RIVERA: Your move to Newark. When you spoke to the press conference, you said you don't plan staying there for a long time. Three years maybe?

IMAM MOHAMMED: Yes, three years and I think my stay will mainly be during summer vacation when the children are out of school. In that way, I can work with the Muslim children a lot. I hope to work with them a lot.

RIVERA: What are your goals there?

IMAM MOHAMMED: To build upon what has already been achieved there for Islam, that is my goal.

RIVERA: Someone described Newark as the Mecca of the African American Muslims. Would you go along with that? It really does have a lot of history there.

IMAM MOHAMMED: Well, in Mecca I wouldn't have to worry about my car being stolen. I'll tell you what Newark has over other cities for our association of Muslims. It has more, I would say, acceptance in the African American community there for Islam. There is more acceptance, not that they are Muslims. But they look favorably — that is the general African American community of Newark, the Christians and all look more favorably on Muslims that we find in other cities.

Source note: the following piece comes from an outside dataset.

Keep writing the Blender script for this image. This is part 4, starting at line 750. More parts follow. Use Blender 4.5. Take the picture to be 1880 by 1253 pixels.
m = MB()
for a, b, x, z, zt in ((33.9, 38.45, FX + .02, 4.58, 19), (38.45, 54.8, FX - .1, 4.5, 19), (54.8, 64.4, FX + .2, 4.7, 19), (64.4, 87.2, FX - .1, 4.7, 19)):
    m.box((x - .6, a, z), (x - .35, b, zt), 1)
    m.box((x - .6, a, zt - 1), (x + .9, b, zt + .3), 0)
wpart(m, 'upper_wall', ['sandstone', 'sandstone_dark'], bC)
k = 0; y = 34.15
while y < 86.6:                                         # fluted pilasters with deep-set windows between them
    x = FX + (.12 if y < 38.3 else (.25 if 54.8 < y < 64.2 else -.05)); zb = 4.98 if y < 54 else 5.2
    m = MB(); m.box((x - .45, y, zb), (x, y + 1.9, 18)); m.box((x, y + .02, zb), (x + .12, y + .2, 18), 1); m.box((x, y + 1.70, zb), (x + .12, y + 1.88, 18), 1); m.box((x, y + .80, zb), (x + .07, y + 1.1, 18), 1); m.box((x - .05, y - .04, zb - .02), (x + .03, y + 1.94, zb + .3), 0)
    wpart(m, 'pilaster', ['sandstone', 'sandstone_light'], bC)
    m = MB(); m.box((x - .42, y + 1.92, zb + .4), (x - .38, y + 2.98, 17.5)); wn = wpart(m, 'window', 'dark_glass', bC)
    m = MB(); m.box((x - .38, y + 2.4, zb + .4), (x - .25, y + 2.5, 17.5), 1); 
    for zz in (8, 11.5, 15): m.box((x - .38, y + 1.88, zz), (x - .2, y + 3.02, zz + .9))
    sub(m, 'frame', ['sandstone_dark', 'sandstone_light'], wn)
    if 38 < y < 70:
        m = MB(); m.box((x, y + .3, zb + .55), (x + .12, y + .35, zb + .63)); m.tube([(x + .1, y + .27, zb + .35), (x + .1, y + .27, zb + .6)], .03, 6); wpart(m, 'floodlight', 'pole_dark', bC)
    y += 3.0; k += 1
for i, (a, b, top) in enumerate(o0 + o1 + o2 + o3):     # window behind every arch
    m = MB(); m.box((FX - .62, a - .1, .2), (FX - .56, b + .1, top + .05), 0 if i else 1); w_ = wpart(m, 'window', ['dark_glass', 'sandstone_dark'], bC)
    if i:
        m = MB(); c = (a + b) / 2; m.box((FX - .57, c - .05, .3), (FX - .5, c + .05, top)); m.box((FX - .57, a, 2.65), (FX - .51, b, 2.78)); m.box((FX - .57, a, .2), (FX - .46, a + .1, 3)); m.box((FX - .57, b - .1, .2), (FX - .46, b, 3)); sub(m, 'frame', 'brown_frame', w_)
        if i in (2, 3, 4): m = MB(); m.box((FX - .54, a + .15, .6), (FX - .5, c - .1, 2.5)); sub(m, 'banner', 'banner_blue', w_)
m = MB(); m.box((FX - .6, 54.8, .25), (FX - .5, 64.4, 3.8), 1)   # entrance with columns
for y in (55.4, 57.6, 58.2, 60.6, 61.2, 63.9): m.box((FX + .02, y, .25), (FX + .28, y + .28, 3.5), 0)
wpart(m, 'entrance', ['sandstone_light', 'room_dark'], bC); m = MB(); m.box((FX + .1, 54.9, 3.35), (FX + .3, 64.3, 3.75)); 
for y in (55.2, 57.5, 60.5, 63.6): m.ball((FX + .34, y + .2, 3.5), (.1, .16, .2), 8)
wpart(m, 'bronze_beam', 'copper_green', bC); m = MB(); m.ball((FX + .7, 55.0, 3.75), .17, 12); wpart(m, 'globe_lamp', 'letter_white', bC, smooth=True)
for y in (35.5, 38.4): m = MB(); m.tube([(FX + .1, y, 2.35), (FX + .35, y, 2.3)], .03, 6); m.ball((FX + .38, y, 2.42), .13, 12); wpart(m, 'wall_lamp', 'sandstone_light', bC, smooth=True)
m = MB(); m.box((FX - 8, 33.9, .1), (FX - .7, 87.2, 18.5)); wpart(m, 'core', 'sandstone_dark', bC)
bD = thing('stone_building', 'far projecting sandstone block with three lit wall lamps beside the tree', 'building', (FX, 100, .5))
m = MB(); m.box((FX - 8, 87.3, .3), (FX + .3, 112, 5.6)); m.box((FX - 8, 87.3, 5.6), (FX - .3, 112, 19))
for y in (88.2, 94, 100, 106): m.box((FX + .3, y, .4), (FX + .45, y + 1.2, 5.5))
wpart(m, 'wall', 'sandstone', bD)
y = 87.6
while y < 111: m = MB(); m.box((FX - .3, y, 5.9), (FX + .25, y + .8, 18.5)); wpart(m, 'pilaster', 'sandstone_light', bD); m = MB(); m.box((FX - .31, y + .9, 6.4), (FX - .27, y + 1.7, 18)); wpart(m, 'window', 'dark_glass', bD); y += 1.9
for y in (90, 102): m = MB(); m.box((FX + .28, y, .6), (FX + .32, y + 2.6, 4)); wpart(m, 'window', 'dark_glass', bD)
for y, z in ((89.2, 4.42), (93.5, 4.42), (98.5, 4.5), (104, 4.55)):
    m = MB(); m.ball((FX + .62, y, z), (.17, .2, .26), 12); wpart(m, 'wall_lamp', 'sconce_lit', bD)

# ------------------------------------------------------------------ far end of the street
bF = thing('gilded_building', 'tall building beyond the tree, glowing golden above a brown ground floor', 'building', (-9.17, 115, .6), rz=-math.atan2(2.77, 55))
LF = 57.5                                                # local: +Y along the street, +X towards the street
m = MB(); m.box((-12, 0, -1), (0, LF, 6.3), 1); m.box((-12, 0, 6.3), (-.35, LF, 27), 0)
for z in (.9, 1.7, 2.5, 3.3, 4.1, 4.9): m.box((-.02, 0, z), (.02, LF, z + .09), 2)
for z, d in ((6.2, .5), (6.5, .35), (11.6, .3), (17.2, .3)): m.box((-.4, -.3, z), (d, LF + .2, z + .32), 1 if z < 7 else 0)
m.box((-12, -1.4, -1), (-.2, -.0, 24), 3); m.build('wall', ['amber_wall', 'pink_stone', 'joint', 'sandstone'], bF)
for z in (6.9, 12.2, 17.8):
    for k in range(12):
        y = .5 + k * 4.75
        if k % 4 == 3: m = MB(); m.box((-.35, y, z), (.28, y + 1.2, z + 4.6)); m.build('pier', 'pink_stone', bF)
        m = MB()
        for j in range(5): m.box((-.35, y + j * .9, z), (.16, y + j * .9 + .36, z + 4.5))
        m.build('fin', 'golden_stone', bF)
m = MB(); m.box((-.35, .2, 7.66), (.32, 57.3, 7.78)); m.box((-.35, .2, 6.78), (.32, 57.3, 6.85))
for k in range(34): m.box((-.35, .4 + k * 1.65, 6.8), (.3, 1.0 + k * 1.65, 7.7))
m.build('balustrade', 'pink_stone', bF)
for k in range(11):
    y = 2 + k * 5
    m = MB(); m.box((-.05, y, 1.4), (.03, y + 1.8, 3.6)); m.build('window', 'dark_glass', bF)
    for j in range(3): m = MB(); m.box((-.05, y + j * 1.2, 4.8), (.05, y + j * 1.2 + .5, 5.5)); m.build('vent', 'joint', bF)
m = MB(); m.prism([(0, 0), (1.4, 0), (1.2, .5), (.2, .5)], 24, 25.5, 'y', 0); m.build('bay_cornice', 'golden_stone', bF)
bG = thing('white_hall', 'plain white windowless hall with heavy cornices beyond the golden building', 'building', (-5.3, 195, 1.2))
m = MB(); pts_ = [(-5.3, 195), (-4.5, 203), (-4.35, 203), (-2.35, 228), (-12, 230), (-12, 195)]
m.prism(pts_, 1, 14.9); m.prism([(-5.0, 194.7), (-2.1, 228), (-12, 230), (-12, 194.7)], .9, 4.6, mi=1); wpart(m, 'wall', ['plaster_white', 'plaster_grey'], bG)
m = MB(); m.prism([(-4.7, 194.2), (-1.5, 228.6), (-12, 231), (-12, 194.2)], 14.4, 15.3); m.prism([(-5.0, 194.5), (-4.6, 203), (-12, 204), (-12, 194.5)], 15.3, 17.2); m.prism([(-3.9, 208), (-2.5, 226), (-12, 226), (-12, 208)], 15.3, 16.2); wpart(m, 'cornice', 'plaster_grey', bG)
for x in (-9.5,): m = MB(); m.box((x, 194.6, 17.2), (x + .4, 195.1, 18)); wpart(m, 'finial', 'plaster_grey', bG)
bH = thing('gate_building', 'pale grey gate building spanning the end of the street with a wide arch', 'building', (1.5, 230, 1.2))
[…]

We have a much bigger number of African Americans or Blacks who see Islam as a positive thing, especially Islam in the Mosque there. To me, that is their biggest asset. Their biggest asset is that Islam has been popularized in the Blacks there in a favorable way. They have many Blacks who are not Muslims but are Christians and they call themselves by Islamic names or African names, those influenced by our community.

RIVERA: Do you see the same thing happening in New York?

IMAM MOHAMMED: Yes, but not as pronounced as it is in Newark. The other thing Newark has going for it is they have a stronger sense of brotherhood than I find in most other places. So the business people there try to work together, and it is a good situation. It is a good situation financially and for us in terms of us being not troubled by attacks upon us from our own people.